Plate Spinning is a 57 minute album comprising 17 tracks using mostly bass guitar and metal percussion. It continues the approach of a previous album, Plundered Lumber, where an emphasis on rhythmic interactions and melodic interplay was the main driver. The statement for that album outlines the background to my approach, so I won't repeat it here.
Like that album, I've kept the tracks fairly short for the most part. One development for this album is the use of carefully selected and processed edits from classical, jazz and post-punk music to provide more expansive melodic colouring and atmosphere, as well as some rhythmic elements to build out from. Listening to the album, it would be natural to assume the edits of other music were made first and the bass riffs built around them. However, most of them were added after the bass lines had been composed, and happened to dovetail into the music in an uncannily harmonic fit. I've also gone for a bit more structural complexity on these tracks, creating something more architectural and orchestral in form.
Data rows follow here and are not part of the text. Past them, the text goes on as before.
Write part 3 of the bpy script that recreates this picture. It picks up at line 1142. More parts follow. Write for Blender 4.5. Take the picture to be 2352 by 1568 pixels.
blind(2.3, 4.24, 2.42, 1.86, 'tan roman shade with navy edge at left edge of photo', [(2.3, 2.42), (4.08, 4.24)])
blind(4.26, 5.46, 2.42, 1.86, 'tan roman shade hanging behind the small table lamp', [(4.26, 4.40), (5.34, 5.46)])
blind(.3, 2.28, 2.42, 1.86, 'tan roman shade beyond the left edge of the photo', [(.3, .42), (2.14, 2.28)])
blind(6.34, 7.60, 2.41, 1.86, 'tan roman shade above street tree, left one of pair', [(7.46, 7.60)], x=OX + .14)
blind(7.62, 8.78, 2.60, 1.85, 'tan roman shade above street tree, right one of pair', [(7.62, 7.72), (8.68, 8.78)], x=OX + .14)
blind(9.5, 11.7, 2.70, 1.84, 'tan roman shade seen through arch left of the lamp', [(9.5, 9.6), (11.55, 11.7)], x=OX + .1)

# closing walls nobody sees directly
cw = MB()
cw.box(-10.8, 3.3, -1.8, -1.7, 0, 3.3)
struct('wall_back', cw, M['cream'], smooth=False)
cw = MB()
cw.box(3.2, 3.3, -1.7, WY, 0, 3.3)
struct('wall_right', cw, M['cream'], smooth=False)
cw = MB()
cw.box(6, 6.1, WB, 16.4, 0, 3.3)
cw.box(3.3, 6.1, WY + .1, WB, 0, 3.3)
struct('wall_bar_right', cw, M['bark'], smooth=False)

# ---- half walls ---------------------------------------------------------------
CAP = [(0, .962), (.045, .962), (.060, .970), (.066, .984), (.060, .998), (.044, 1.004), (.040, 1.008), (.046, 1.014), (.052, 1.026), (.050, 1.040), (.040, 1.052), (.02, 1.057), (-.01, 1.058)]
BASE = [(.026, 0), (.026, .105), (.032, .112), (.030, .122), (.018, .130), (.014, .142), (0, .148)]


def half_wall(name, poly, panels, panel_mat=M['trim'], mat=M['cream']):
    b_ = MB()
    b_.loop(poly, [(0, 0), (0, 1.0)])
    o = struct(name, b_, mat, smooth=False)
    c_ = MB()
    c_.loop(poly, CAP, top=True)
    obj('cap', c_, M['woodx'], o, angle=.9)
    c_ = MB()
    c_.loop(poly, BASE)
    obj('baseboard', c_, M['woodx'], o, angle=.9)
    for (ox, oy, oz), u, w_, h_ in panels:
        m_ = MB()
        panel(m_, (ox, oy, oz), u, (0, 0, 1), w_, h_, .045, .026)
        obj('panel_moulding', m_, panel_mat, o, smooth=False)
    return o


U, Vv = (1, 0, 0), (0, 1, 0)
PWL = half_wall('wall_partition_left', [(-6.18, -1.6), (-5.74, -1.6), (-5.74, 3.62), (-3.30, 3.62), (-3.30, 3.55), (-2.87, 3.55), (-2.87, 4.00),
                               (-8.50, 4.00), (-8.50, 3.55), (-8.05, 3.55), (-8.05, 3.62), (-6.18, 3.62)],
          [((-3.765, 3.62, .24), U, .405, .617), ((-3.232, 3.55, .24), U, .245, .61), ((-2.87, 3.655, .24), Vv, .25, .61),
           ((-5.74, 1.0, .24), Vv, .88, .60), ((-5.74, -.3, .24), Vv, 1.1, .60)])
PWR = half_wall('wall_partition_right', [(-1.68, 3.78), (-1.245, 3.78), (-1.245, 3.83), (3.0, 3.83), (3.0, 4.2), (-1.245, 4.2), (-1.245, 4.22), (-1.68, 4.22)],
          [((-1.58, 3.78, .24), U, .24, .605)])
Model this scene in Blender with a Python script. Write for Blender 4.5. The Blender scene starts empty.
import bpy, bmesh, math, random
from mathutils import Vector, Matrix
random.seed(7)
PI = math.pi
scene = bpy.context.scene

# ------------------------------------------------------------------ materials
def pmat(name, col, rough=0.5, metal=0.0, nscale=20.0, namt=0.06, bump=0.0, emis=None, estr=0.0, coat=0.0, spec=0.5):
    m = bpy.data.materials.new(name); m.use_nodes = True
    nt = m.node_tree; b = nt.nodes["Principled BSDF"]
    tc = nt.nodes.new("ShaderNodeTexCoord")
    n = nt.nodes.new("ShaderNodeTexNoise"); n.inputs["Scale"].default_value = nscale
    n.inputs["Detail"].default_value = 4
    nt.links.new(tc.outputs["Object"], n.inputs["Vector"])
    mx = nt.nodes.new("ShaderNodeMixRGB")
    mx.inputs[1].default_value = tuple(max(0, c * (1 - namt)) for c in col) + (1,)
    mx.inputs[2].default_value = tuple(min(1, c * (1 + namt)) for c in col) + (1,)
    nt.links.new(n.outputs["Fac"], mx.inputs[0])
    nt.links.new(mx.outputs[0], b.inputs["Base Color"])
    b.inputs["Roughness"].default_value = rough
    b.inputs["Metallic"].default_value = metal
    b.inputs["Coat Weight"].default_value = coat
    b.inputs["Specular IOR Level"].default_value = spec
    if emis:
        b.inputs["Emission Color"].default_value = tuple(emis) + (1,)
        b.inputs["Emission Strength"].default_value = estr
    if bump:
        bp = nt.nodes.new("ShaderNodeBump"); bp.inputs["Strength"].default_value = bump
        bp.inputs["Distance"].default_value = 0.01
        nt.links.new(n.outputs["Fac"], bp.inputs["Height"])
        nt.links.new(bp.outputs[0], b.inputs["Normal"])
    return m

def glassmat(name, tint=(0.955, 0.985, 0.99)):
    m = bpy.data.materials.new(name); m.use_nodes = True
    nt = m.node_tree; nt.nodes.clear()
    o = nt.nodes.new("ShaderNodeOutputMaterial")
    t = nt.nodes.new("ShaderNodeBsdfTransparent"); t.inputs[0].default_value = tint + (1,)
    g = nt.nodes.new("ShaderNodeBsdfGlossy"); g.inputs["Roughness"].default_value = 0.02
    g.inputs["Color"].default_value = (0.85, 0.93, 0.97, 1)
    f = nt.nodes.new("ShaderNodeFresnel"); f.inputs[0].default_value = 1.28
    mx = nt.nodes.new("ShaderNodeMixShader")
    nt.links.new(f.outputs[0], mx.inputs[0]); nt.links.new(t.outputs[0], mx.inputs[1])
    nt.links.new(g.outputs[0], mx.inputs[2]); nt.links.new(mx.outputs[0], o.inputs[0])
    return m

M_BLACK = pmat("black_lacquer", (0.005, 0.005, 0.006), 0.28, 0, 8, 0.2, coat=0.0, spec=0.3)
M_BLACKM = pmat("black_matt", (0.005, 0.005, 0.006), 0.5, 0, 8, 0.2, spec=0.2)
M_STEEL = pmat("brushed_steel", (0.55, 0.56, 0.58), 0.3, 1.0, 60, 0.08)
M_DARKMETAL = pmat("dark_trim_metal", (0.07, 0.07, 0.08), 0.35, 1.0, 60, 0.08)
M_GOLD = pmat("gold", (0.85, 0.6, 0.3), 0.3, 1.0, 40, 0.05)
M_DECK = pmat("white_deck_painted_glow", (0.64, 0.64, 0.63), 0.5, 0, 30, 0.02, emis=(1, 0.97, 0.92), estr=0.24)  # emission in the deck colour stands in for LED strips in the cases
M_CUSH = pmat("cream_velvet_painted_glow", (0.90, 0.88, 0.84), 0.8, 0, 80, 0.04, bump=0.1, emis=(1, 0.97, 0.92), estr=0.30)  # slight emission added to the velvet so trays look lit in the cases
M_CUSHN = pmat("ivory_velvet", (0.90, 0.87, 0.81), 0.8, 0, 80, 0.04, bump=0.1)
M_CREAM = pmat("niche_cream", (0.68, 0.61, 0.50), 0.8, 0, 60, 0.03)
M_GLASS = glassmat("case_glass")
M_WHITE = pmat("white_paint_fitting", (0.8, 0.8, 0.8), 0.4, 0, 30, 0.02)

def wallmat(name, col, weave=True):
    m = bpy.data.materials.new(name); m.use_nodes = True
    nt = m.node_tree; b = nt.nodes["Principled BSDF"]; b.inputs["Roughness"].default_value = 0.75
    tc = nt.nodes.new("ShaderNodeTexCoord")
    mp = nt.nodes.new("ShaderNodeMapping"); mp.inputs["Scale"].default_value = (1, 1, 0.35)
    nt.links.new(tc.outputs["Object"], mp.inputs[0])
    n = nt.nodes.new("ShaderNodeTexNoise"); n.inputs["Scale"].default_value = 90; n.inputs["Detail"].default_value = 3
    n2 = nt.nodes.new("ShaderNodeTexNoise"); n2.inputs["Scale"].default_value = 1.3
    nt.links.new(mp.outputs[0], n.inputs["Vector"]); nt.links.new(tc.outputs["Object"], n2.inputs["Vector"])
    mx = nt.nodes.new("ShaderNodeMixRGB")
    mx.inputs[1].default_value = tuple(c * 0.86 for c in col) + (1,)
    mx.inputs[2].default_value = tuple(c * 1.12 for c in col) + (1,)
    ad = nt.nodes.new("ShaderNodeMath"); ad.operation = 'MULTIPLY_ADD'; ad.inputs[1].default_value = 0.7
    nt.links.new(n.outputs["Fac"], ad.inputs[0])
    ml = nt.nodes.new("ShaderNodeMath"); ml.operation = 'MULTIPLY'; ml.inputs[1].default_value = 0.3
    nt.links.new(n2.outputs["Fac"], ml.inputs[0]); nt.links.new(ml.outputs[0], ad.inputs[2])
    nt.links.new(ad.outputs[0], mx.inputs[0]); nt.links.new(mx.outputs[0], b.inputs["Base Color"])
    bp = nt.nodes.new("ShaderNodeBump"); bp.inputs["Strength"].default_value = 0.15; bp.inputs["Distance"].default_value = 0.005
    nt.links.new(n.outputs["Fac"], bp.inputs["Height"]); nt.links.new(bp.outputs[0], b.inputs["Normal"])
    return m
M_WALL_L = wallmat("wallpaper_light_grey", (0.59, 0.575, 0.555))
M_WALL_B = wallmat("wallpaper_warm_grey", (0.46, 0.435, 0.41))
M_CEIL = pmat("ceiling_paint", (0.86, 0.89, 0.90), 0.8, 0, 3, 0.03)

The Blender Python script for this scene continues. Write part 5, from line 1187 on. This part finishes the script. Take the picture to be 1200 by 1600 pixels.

Shortly after completing work on my post-punk tribute, Dirt Behind The Daydream, this album was developed over the following three months, as the longest lockdown played out, exploring various approaches and dynamics till I felt I had built up enough material to draw a strong selection from. I had more than enough music. In fact, I felt I could keep going for a few more weeks at least, as the ideas continued to flow, but also felt that I needed to make a decision to stop and assess; otherwise I would have an unwieldy amount of material to wade through and edit into a coherent form. Cut out while the going's good, I thought.
The album title was initially used as a working title, and so that I could have text to use to develop the artwork, but the more I thought about it and let it settle, the more it felt right, especially as the creation of the music felt like a bit of a balancing act of various volatile elements that took a degree of skill and concentration to coalesce satisfactorily. The cover images unintentionally continue a circular motif, as do some track titles; Swirling Curvature, Brute Circumference and Eccentric Circuit. The work forms itself.
Until recently Fergus Kelly had an annual release, but since a year (or so), there has been a few and 'Plate Spinning' is his third release in less than a year (see also Vital Weekly 1251 and 1260). No doubt being in lockdown made him more productive (it's not all bad, I think). Kelly is a percussion player using metal, plastics, drums, gongs, cymbals, samples and bass. With these releases of the last year, it seems as if Kelly turned a page in his career. His pieces are short and to the point. In less than an hour, he plays seventeen. Also, there is a musical element in his music, that wasn't there to the same extent as before, when it was all more abstract and sound art. Bass and percussion are the main ingredients in the music, while samples appear in a supporting role.
Kelly writes that he first laid down the bass lines and then the rhythms, whereas one could, perhaps, think it would have been vice versa. Elements of jazz, of industrial music, of improvised music and of post-punk are all part of this. Throughout the pieces are atmospheric and moody, maybe another reflection of the lockdown, with downtempo rhythms and minor chords being used. In that respect, this album builds on the previous two albums, which had a similar moody and mostly (not always) downtempo beat. There are some exceptions, such as 'Ludic Limbo' or 'Bit Rot Foxtrot', the latter even to be labelled as 'funny'. The samples are mostly orchestral (in 'Deluxe Debris') and add a different quality to the music; a sense of cut-up and musique concrète. This is another fine album indeed, spacious, melodic, atmospheric and executed with great care. These are made by someone who has a creative mind, not afraid to jump across musical boundaries to achieve the best results.